May 31, 2014, Even the propaganda is failing
Ordinarily, I would think that anything that gets a captured American service-member released, and simultaneously reduces the population of one of the most notorious prisons in the world (yes, you know I mean Guantanamo) by about 3% is a "win-win." Nonetheless, I can only question this action. I'm troubled that at a place where nearly half the prisoners have been "cleared for transfer" for many years, why arguably the few dudes who might actually be dangerous (mind you, not that they've been charged, tried and found guilty or anything so "pre-9-11" as that) (a senior U.S. defense official confirmed Saturday that the prisoners to be released include Mullah Mohammad Fazl, Mullah Norullah Noori, Abdul Haq Wasiq, Khairullah Khairkhwa and Mohammed Nabi Omari) are the ones being released. The rest continue to be held in horrific, and seemingly never-ending, incarceration. At GTMO, of course, this is an "ever thus" thing-- fairness, let alone "justice," has always been in short supply.
In some sense, I'm shocked at how inexpensively we recovered Sgt. Bowe Bergdahl: just five Taliban prisoners. I remember on several occasions the Israelis trading a thousand or more Palestinian prisoners in exchange for a single captured Israeli soldier... indeed, the last time Israel traded something like only five prisoners for their soldiers... their soldiers were dead.
To be sure, the Taliban-- who I credit with being smart enough to realize that, with perhaps the exception of the five dudes they just got released, have concluded that Guantanamo Bay is more valuable to their cause if it remains an open and continuing fecund source for new extremists-- really have little use for the other 140 or 145 or so unfortunates still hanging on as prisoners at GTMO,and apparently, now that the United States has more or less announced its draw-down to a manageable 9,800 or so troops in Afghanistan after this year, apparently the Taliban concluded that they didn't have much continuing use for Sgt. Bergdahl either.
Over the years, I've talked to dozens of people about GTMO (the interviews are all linked to at the end of my most recent interview)... and I've assisted Candace Gorman, an attorney representing two GTMO detainees, one former and one still held there... and the only conclusion, from the accounts of former detainees, of former military members, of journalists and of dozens of lawyers (including former Guantanamo war crimes prosecutors) is that, with very few exceptions [which may or may not include the five of whom have just been released... as if this were even remotely relevant in propaganda-world!] we're holding a bunch of nobodies there who did nothing other than being in the wrong place and time, and they continue to be held as victims of political posturing, and little more. These men have been failed by the judiciary, by Congress, by the military, by the executive, and frequently, by their own countries, and unquestionably, by the American public, which, with all too few exceptions, is not even aware that Guantanamo is still open, and if it is, assumes that everyone there has probably already been tried and found guilty, rather than the miserable reality that more men (nine) have died at GTMO than have been convicted in its military commissions (eight).

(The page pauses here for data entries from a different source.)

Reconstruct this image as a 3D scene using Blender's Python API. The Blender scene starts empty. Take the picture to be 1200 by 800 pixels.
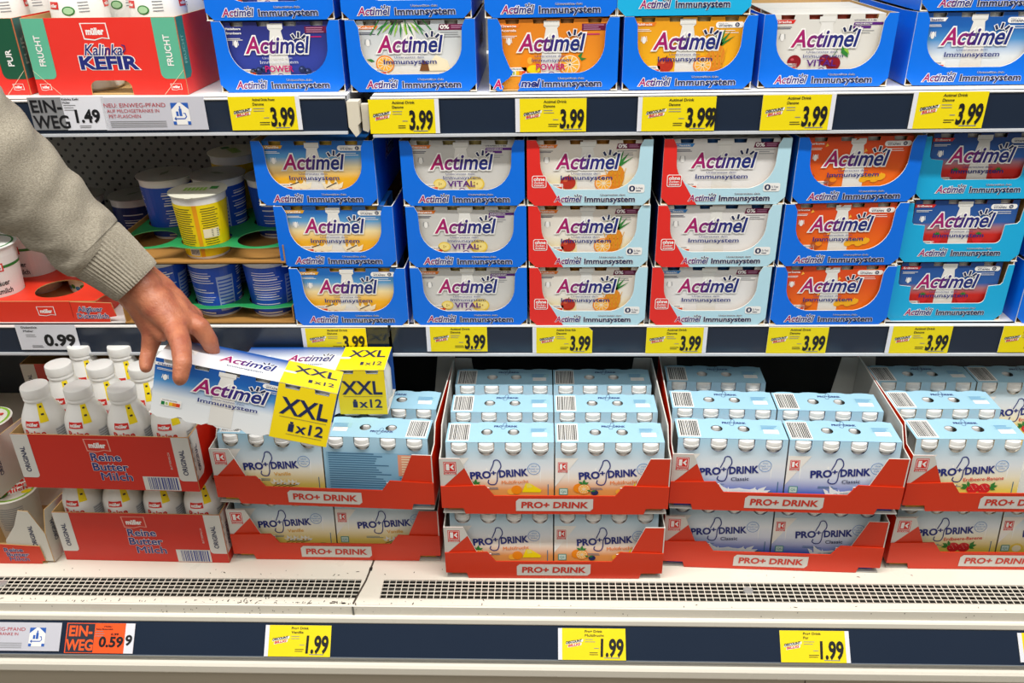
import bpy, bmesh, math, random
from mathutils import Vector, Matrix
from mathutils.geometry import tessellate_polygon
from math import sin, cos, tan, pi, radians, sqrt, atan2
random.seed(7)
S = bpy.context.scene
COL = S.collection
# ------------------------------------------------------------------ camera
CZ = 1.4                                   # eye height above the floor
FPX, PITCH, YAW, ROLL = 1000.0, radians(27), radians(2.2), radians(1.05)
fw = Vector((-sin(YAW)*cos(PITCH), cos(YAW)*cos(PITCH), -sin(PITCH)))
rt = Vector((cos(YAW), sin(YAW), 0)); up = rt.cross(fw)
CR = (rt*cos(ROLL) - up*sin(ROLL)).normalized(); CU = CR.cross(fw); CF = fw
CAMPOS = Vector((0, 0, CZ))
cd = bpy.data.cameras.new('camera'); cam = bpy.data.objects.new('camera', cd); COL.objects.link(cam)
cd.sensor_width = 36; cd.lens = 36*FPX/1200; cd.clip_start = .01
mw = Matrix.Identity(4)
for i in range(3):
    mw[i][0] = CR[i]; mw[i][1] = CU[i]; mw[i][2] = -CF[i]; mw[i][3] = CAMPOS[i]
cam.matrix_world = mw
S.camera = cam
def ray(x, y): return CF + CR*((x-600)/FPX) - CU*((y-400)/FPX)
def at(x, y, Y=None, Z=None, d=None):
    """world point seen at a photo pixel on the plane Y=.. or Z=.. or at axial distance d"""
    r = ray(x, y)
    t = d if d is not None else ((Y/r.y) if Y is not None else (Z-CZ)/r.z)
    return CAMPOS + r*t
# ------------------------------------------------------------------ light
S.view_settings.view_transform = 'Standard'; S.view_settings.look = 'None'
S.view_settings.gamma = 1; S.view_settings.use_curve_mapping = False
S.view_settings.exposure = -0.5
w = bpy.data.worlds.new('store'); S.world = w; w.use_nodes = True
w.node_tree.nodes['Background'].inputs[0].default_value = (1, .97, .93, 1)
w.node_tree.nodes['Background'].inputs[1].default_value = .27
def area(name, loc, target, sx, sy, power, colr):
    l = bpy.data.lights.new(name, 'AREA'); l.shape = 'RECTANGLE'; l.size = sx; l.size_y = sy
    l.energy = power; l.color = colr
    o = bpy.data.objects.new(name, l); COL.objects.link(o); o.location = loc
    o.rotation_euler = (Vector(target)-Vector(loc)).to_track_quat('-Z', 'Y').to_euler(); return o
area('ceiling_strip_light', (-.05, .50, CZ+1.62), (-.05, 1.12, CZ-.45), 4.6, .09, 150, (1, .985, .95))  # strip lamp at ceiling height, above and in front of the cooler's canopy
area('ceiling_light', (.1, -.9, CZ+1.7), (.1, 1.1, CZ-.75), 4.5, 1.0, 50, (1, .96, .90))

# ------------------------------------------------------------------ materials
def lin(h):
    h = h.lstrip('#'); c = [int(h[i:i+2], 16)/255 for i in (0, 2, 4)]
    return tuple(x/12.92 if x <= .04045 else ((x+.055)/1.055)**2.4 for x in c) + (1,)
MATS = {}
def mat(name, hexc, rough=.5, metal=0, bump=0, bscale=200, coat=0, var=.04, sss=0, spec=.5):
    if name in MATS: return MATS[name]
    m = bpy.data.materials.new(name); m.use_nodes = True; nt = m.node_tree; b = nt.nodes['Principled BSDF']
    b.inputs['Base Color'].default_value = lin(hexc); b.inputs['Roughness'].default_value = rough
    b.inputs['Metallic'].default_value = metal; b.inputs['Coat Weight'].default_value = coat
    b.inputs['Specular IOR Level'].default_value = spec
    if sss:
        b.inputs['Subsurface Weight'].default_value = sss; b.inputs['Subsurface Radius'].default_value = (.01, .004, .002)
    if var or bump:
        tc = nt.nodes.new('ShaderNodeTexCoord'); n = nt.nodes.new('ShaderNodeTexNoise')
        n.inputs['Scale'].default_value = bscale; n.inputs['Detail'].default_value = 4
        nt.links.new(tc.outputs['Object'], n.inputs['Vector'])
        if var:
            mx = nt.nodes.new('ShaderNodeMapRange'); mx.inputs[3].default_value = max(0, rough-var*2); mx.inputs[4].default_value = min(1, rough+var*2)
            nt.links.new(n.outputs['Fac'], mx.inputs[0]); nt.links.new(mx.outputs[0], b.inputs['Roughness'])
        if bump:
            bp = nt.nodes.new('ShaderNodeBump'); bp.inputs['Strength'].default_value = bump; bp.inputs['Distance'].default_value = .001
            nt.links.new(n.outputs['Fac'], bp.inputs['Height']); nt.links.new(bp.outputs[0], b.inputs['Normal'])
    MATS[name] = m; return m
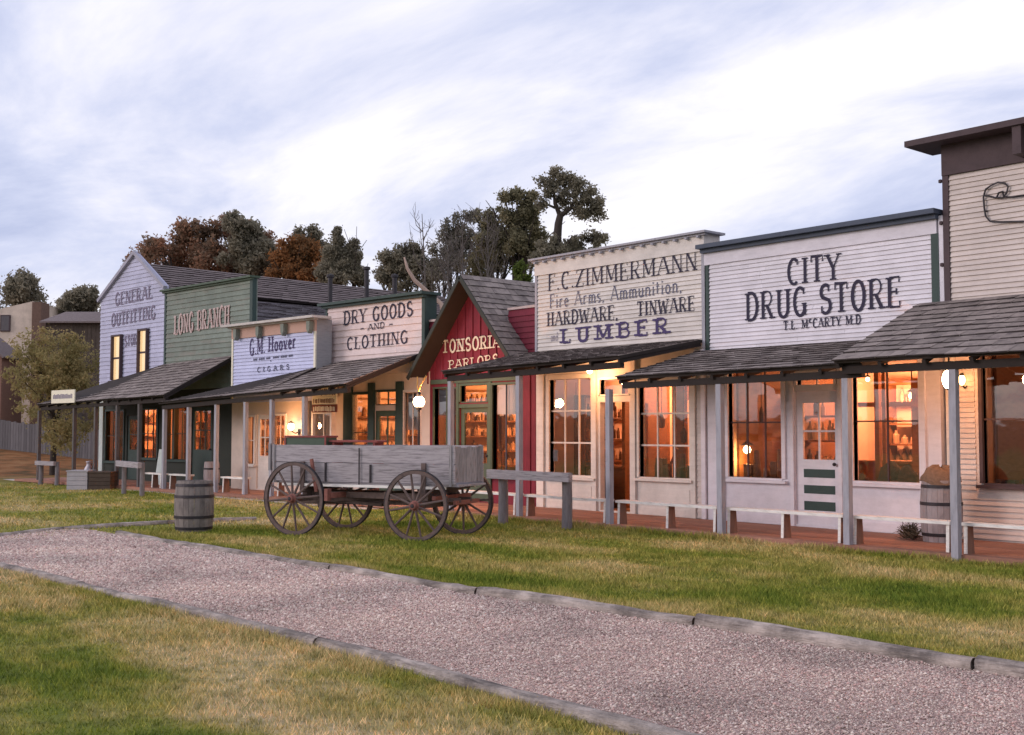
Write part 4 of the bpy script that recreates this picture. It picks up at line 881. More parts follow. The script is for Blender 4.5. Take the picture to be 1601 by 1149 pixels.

I have come to realize that actual facts and figures really don't sway anyone; to some degree, it's human nature, but it is also quintessentially American. "Reality" such as it is must be contextualized in an established narrative: if the "new fact" fits neatly in the narrative, it is easily digested; if it conflicts with the story of the world that we have set for ourselves, it will be found disconcerting, and very likely discounted or dismissed. It's that preexisting story that matters-- we are programmed to fit everything we observe into the context of that story-- not to adjust the story to "reality." And so the "worst of the worst" story still persists for most-- even as they merrily tune out every last detail of what's happening in front of them and eat what they're served (such as, you know, Kim/Kanye's wedding plans.)
I'm not suggesting for a minute that the exchange of five ex-Taliban for one U.S. serviceman will shatter anyone's background narrative and world-view: alleged progressives will continue to believe that their sainted hero Barack Obama kept his promise and closed Guantanamo Bay within his first year in office, while alleged conservatives will believe that the place houses nothing but hardened terrorists who deserve everything they've had coming to them. I just wonder if the propagandists themselves, from the White House (whose press officer, perhaps fatigued from having to spout this sort of propaganda horseshit for so long, just announced his resignation) will eventually realize that they are largely talking to each other, and just might, you know, give it a rest.
That's not how you bet, of course: our "leaders" (in finance and in "the military-industrial complex") believe GTMO is useful-- as a demonstration project that we can do it, as an interrogation and torture laboratory, as a wedge against a legal system not completely controlled by them-- or for some other reason. And so... the story as it is... will go on... even as its propaganda basis [that would be "protecting us from the most hardened terrrrrorists on Earth"] is falling apart right in front of us.